─── DATA RECORDS ───
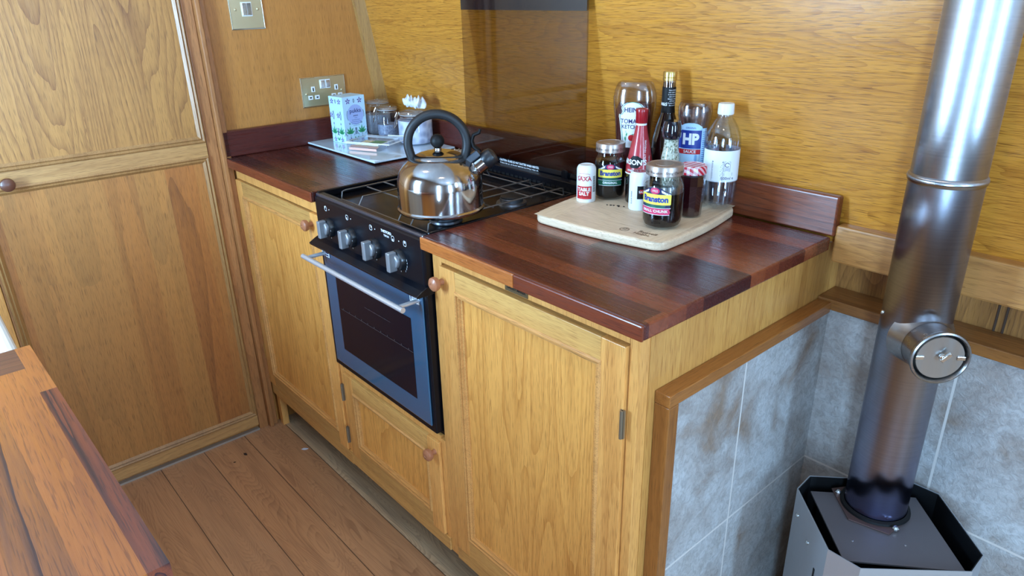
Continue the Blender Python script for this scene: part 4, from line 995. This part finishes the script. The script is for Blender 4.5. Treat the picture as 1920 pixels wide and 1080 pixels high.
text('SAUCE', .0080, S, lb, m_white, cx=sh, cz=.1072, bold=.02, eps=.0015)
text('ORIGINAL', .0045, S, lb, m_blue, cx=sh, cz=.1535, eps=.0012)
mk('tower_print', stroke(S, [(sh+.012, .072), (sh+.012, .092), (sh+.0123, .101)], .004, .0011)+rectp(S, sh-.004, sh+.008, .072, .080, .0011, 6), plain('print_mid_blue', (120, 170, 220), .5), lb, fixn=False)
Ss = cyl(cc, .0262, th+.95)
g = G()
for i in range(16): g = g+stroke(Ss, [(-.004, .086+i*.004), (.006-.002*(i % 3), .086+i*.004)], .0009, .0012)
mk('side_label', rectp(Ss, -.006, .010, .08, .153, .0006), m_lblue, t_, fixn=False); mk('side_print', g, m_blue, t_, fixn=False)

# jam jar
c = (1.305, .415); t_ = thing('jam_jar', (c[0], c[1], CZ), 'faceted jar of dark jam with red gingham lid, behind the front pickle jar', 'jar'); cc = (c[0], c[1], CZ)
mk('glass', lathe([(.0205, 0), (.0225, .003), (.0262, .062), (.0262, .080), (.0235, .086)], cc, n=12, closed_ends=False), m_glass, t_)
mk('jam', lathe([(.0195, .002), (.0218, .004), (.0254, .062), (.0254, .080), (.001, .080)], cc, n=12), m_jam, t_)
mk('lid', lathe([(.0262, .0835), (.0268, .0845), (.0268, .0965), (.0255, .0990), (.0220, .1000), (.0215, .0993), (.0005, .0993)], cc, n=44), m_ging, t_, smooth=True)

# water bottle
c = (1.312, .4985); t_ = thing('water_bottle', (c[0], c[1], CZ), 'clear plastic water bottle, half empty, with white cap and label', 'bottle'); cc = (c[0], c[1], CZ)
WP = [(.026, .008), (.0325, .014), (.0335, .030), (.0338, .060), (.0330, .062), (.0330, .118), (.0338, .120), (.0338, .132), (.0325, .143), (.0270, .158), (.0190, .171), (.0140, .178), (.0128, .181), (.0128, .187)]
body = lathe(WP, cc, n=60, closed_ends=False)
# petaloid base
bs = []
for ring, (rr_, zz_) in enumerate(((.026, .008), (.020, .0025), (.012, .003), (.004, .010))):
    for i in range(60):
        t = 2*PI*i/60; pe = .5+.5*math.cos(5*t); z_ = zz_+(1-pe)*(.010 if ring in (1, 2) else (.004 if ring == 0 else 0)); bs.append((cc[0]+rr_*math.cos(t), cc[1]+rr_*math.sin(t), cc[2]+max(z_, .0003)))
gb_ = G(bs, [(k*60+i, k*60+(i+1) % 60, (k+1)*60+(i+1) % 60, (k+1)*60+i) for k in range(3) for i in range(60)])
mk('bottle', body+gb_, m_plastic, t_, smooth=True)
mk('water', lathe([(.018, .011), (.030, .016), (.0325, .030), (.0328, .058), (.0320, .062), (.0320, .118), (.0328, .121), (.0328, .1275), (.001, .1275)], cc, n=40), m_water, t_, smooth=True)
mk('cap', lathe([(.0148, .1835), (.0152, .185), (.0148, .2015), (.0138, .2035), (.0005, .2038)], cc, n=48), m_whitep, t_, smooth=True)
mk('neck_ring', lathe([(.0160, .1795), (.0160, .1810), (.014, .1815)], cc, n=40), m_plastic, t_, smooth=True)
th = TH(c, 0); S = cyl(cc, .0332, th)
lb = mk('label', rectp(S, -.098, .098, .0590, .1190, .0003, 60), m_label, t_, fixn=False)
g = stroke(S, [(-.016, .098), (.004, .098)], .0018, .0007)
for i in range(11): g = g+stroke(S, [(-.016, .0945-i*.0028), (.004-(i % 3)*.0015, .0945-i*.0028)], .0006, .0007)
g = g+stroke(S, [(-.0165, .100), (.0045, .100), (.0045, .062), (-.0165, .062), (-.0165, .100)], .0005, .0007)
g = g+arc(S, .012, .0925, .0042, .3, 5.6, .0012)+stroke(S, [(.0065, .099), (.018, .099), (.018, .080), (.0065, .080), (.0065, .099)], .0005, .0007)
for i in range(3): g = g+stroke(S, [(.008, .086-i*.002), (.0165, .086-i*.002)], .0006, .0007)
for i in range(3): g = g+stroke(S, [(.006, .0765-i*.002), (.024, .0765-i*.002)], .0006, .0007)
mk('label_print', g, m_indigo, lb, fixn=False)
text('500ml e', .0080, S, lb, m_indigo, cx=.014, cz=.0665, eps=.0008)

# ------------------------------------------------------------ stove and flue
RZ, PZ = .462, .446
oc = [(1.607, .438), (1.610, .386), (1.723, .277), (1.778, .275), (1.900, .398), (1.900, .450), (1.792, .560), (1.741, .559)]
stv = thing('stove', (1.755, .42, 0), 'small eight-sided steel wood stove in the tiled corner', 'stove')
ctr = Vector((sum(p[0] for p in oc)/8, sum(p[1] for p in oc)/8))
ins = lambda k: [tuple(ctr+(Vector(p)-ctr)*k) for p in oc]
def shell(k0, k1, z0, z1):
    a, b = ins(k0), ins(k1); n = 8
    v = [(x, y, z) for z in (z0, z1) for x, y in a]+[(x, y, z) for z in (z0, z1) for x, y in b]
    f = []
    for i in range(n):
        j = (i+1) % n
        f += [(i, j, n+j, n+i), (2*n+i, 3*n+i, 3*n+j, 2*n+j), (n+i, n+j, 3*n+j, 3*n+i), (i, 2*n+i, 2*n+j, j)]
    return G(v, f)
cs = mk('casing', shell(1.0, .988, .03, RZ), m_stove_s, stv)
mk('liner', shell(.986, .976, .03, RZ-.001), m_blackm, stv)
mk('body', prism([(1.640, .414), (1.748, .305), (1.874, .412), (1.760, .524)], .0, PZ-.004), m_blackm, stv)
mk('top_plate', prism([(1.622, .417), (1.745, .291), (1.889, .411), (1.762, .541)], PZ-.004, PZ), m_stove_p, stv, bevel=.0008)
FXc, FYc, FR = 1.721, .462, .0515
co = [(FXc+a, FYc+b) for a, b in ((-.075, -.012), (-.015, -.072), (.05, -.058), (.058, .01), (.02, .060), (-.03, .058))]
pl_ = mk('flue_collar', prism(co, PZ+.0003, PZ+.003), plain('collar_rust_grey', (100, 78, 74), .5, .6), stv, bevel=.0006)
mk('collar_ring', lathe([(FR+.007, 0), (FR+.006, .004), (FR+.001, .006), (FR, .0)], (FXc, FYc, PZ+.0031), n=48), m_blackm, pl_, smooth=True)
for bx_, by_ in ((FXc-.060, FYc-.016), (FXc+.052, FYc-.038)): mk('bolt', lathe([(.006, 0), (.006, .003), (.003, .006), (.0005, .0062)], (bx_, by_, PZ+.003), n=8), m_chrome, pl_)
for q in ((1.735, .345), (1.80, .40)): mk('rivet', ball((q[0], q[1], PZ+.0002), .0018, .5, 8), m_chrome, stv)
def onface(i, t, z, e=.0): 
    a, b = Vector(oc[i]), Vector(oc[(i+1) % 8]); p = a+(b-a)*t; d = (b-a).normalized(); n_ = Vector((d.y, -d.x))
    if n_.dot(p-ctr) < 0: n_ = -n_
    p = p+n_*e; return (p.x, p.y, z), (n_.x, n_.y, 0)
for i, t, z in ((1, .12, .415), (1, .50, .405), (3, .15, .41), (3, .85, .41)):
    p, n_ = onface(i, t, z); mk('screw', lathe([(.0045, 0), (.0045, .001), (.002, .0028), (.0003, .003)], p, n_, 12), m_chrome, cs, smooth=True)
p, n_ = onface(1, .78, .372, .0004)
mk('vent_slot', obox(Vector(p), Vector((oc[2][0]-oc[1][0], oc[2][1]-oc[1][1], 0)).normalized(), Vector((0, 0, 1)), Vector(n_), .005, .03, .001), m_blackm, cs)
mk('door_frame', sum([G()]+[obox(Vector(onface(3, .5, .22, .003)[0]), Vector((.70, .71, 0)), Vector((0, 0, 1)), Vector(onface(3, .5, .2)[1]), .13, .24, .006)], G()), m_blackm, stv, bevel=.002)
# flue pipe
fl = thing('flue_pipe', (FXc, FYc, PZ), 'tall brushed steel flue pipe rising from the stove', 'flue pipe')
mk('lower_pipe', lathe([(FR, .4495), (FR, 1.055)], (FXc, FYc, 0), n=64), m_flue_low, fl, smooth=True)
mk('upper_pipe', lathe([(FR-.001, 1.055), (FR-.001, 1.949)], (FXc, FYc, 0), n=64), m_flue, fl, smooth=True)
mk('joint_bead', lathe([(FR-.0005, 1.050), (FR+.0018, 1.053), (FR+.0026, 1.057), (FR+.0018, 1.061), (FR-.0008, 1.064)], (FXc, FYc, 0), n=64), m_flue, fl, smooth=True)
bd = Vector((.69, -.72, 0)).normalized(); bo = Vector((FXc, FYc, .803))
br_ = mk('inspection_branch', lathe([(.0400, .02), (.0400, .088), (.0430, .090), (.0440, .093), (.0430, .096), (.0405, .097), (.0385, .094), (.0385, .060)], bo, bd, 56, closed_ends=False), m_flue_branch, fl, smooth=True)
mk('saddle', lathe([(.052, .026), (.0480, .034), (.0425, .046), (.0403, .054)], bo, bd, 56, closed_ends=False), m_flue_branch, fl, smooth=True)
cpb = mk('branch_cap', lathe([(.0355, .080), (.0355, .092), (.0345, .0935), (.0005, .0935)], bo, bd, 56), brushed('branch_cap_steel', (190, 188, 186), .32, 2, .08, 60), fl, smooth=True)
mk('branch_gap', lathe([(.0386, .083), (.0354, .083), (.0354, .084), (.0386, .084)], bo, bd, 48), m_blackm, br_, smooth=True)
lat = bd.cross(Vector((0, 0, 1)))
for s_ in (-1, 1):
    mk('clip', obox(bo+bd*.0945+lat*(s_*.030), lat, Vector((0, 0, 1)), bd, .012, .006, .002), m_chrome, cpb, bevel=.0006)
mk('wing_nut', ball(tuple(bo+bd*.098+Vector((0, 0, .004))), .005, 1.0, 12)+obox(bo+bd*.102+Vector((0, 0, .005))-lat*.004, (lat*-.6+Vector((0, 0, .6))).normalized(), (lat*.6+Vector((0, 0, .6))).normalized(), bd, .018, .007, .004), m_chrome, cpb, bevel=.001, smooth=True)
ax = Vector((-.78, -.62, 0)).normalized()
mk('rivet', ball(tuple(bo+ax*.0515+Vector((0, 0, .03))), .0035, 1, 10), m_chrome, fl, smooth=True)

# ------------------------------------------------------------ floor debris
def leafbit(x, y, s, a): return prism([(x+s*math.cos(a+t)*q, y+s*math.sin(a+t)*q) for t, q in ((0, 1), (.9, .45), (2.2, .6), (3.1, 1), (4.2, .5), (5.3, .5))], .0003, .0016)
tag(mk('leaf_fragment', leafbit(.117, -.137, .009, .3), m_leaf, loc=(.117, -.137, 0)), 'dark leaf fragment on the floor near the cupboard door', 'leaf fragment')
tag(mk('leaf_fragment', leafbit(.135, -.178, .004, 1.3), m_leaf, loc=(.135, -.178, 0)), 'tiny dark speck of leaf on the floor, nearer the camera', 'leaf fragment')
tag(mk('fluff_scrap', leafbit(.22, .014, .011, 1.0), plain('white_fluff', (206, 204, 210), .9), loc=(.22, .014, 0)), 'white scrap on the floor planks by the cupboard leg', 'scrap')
───
─── DATA RECORDS ───
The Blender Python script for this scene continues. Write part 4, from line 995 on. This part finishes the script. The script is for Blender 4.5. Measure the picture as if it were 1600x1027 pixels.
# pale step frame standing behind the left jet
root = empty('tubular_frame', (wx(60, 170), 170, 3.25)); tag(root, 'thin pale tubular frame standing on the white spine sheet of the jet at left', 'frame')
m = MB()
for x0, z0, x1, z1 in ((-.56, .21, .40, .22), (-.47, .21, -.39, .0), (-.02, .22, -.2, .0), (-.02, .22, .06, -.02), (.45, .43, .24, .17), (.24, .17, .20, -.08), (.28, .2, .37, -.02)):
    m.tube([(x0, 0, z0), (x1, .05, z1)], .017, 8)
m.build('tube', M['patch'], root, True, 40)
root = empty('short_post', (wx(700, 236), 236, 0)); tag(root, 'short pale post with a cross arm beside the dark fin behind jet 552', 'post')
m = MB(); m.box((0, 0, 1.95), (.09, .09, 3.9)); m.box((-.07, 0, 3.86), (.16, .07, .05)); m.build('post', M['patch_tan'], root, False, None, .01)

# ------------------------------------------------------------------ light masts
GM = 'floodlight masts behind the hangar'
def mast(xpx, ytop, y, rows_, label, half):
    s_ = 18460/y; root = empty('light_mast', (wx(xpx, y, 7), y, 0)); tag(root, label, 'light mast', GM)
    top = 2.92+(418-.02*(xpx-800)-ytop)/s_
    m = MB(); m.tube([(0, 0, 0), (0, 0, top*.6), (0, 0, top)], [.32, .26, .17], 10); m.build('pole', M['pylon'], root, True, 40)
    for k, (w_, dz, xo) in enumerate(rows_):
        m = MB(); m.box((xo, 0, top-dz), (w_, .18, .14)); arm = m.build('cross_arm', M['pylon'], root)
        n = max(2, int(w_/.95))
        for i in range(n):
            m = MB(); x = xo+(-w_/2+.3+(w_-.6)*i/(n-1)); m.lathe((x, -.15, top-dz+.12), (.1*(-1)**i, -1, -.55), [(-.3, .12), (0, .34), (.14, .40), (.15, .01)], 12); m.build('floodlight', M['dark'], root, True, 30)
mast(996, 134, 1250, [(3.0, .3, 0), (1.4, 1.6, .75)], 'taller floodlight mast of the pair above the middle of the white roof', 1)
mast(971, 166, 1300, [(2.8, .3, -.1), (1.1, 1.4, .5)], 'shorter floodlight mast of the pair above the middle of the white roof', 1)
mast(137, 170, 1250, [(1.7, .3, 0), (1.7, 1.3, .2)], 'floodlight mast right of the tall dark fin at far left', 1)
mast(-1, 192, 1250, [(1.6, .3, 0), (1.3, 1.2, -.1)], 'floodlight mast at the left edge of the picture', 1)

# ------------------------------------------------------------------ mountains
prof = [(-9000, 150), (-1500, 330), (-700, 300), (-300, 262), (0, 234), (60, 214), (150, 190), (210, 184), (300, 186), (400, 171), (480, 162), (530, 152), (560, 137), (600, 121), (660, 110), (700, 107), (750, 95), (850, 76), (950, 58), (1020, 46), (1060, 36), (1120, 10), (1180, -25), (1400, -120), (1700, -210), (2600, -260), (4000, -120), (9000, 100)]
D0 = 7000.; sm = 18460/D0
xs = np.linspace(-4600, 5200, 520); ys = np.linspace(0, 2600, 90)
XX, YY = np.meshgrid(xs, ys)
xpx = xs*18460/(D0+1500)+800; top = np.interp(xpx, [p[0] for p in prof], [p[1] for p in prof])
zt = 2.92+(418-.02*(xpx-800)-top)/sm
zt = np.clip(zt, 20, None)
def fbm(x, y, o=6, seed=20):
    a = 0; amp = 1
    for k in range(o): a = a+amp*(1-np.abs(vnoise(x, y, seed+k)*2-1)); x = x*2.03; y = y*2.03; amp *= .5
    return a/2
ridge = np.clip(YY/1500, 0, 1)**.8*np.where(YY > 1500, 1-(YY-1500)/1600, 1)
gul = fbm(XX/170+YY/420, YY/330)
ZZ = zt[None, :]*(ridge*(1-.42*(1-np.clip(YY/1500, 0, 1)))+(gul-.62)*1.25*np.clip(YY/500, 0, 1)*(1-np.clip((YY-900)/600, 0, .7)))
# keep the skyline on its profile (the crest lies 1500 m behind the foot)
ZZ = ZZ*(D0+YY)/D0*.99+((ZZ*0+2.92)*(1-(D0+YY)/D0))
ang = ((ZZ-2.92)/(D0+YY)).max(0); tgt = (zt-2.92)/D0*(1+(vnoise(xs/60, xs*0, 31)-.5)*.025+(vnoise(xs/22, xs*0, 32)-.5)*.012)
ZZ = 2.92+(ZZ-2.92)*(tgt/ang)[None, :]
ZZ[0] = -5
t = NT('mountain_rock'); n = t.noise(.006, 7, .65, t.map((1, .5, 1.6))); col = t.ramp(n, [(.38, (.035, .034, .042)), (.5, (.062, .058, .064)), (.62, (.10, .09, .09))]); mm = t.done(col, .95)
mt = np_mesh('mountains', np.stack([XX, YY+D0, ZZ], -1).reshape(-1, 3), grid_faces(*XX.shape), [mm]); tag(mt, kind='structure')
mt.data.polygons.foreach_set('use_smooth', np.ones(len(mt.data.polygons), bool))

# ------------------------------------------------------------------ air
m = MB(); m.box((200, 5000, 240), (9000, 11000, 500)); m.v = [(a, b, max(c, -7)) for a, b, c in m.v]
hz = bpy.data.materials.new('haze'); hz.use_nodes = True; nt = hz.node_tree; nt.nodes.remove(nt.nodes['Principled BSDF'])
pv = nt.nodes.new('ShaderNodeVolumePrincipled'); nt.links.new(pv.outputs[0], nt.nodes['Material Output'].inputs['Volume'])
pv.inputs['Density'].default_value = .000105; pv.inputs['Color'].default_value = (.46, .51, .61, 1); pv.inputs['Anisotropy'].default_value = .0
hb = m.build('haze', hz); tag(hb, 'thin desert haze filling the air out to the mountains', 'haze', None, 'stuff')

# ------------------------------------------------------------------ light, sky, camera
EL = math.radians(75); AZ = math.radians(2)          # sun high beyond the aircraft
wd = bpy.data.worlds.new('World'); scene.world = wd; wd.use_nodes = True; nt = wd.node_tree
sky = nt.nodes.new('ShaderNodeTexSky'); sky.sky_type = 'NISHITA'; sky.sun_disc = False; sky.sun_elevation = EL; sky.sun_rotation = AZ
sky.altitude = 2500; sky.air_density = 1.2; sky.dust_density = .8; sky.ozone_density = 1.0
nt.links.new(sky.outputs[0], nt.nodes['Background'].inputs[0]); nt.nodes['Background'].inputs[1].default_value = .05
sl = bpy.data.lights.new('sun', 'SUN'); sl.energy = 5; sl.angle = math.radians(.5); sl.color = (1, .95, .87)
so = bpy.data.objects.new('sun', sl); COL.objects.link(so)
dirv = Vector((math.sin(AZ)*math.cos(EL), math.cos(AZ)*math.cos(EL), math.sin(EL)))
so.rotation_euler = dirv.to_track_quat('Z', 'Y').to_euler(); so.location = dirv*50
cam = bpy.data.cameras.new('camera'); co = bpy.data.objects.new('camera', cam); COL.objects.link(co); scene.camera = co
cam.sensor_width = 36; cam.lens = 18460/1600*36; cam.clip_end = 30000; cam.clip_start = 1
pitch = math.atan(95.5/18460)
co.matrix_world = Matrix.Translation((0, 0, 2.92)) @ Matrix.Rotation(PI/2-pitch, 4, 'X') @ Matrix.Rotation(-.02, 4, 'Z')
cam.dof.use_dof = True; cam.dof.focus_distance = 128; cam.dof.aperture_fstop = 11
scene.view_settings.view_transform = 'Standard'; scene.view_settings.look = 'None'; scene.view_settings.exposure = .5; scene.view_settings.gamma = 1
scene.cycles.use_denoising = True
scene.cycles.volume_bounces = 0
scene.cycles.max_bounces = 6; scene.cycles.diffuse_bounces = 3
───
─── DATA RECORDS ───
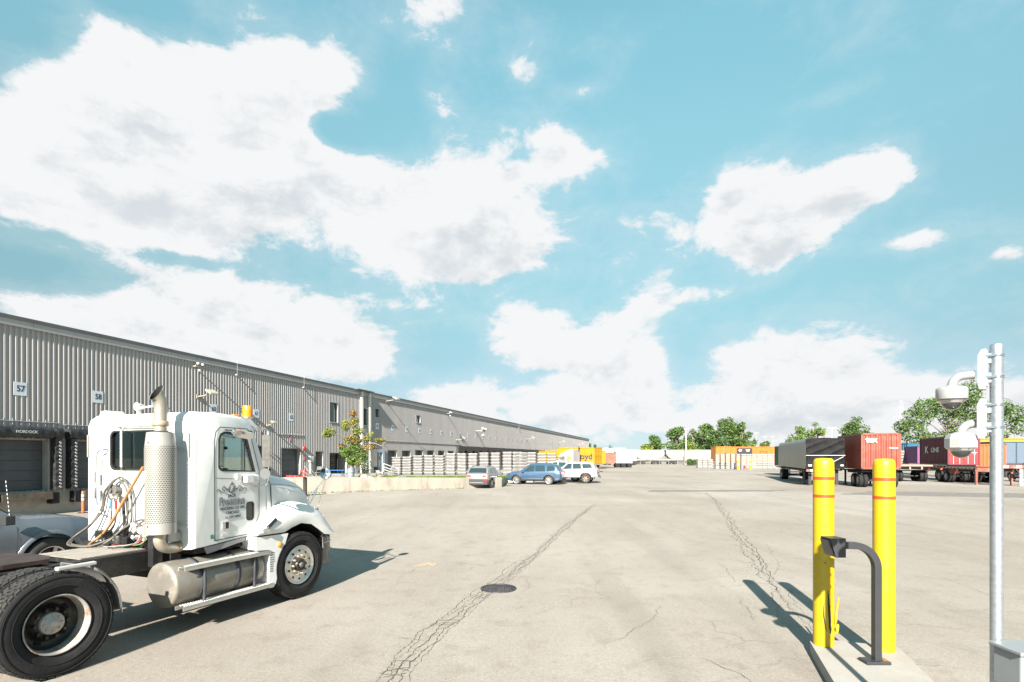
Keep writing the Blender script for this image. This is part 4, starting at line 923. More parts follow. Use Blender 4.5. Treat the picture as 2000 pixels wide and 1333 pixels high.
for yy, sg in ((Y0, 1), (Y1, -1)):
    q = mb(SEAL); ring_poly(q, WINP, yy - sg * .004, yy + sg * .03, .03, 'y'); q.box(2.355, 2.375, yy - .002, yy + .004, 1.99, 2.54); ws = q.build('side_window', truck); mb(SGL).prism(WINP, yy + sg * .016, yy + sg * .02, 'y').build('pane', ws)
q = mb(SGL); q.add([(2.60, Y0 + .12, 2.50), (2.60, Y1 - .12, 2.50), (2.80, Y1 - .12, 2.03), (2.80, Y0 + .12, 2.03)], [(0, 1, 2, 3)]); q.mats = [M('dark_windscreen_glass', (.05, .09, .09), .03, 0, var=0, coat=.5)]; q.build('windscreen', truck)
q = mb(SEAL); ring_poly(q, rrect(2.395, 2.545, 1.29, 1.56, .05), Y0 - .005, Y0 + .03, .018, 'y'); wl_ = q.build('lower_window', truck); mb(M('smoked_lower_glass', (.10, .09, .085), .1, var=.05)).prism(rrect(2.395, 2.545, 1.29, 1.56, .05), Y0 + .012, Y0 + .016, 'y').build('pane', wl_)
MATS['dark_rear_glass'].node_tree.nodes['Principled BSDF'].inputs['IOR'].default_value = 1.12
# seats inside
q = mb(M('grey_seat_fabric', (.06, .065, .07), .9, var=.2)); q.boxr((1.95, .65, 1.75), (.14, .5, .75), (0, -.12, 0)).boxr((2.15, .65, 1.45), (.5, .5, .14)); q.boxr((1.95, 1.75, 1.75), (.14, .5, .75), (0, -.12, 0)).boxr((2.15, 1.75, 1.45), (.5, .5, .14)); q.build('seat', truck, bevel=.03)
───
WHAT NEEDS TO BE DONE :: Copy out only the lines above from the one with "Continue the Blender" to the one with "m_blue, t_, fixn=False)", inclusive, exactly as they stand.

SOLUTION TO THIS TASK ::
Continue the Blender Python script for this scene: part 4, from line 995. This part finishes the script. The script is for Blender 4.5. Treat the picture as 1920 pixels wide and 1080 pixels high.
text('SAUCE', .0080, S, lb, m_white, cx=sh, cz=.1072, bold=.02, eps=.0015)
text('ORIGINAL', .0045, S, lb, m_blue, cx=sh, cz=.1535, eps=.0012)
mk('tower_print', stroke(S, [(sh+.012, .072), (sh+.012, .092), (sh+.0123, .101)], .004, .0011)+rectp(S, sh-.004, sh+.008, .072, .080, .0011, 6), plain('print_mid_blue', (120, 170, 220), .5), lb, fixn=False)
Ss = cyl(cc, .0262, th+.95)
g = G()
for i in range(16): g = g+stroke(Ss, [(-.004, .086+i*.004), (.006-.002*(i % 3), .086+i*.004)], .0009, .0012)
mk('side_label', rectp(Ss, -.006, .010, .08, .153, .0006), m_lblue, t_, fixn=False); mk('side_print', g, m_blue, t_, fixn=False)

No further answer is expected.